Рассматривая философию как учение мудрости, как учение миросозерцания, мы не стремимся сковать ее практически жизненными вопросами; она захватывает в свой круг все вопросы об основоположениях; она остается «наукой о принципах», но уже перестает быть только этим, только сводкой о целом мира, только хранителем фундамента наук или только учением о должном. Как само миросозерцание, она захватывает всю ширь вопросов личности, но уже в их не рассеченной, живой, конкретной полноте, – вопросы того, что есть, и того, что должно быть. Дальше мы надеемся выяснить подробно то, что мы имеем в виду.
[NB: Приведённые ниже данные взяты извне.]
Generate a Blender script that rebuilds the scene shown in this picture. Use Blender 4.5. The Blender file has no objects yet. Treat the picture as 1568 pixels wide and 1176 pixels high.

Теперь становится ясным, что с нашей точки зрения жизнепонимание должно занять в философском учении центральное место. Это обозначает протест и отклонение от освященного вековыми традициями идеала чистого созерцания или умозрения, философствования ради философии; а цель может полагаться только в одном: в жизни, в истинной жизни, а умозрение и чистое созерцание сохраняют свою автономию – она важна с эвристической точки зрения, – но они всегда остаются только этапом, только средством для жизни и жизнепонимания[90]; важно только, чтобы это не было понято как отрицание автономии умозрения; оно жизненно необходимо, но оно не есть самоцель, в конечном счете. Исторический грех наш заключается в том, что средство – хотя и первостепенной важности – мы обратили в цель, в фетиш, побудивший нас оторваться от живых запросов жизни.

Отказавшись от поклонения разоблаченному идолу, мы должны сделать шаг дальше на пути прояснения основной философской задачи, которой увенчивается все здание, хотя ею и не исключается самостоятельная ценность и важность иных проблем философии. Такой всезавершающей, последней по времени и первой по значению проблемой является вопрос о смысле мира и жизни, о тех следствиях, которые отсюда вытекают для человеческой личности, для ее созревания, роста и воспитания и для определения ее роли и путей в мире и жизни[91]. Философия не должна повторять обычной ошибки, что наиболее близкие вопросы личности остаются больше всего в тени и не замечаются нами. Она не должна впадать в философскую суету сует, заполонившую нас в наше время и вполне аналогичную той переоценке средств, возведению их в цели и незамечанию близкого, кровного, в нас самих тлеющего вопроса, которые наблюдаются в жизни и заставляют людей скользить в неудержимом потоке соревнования из-за средств и по поверхности действительности.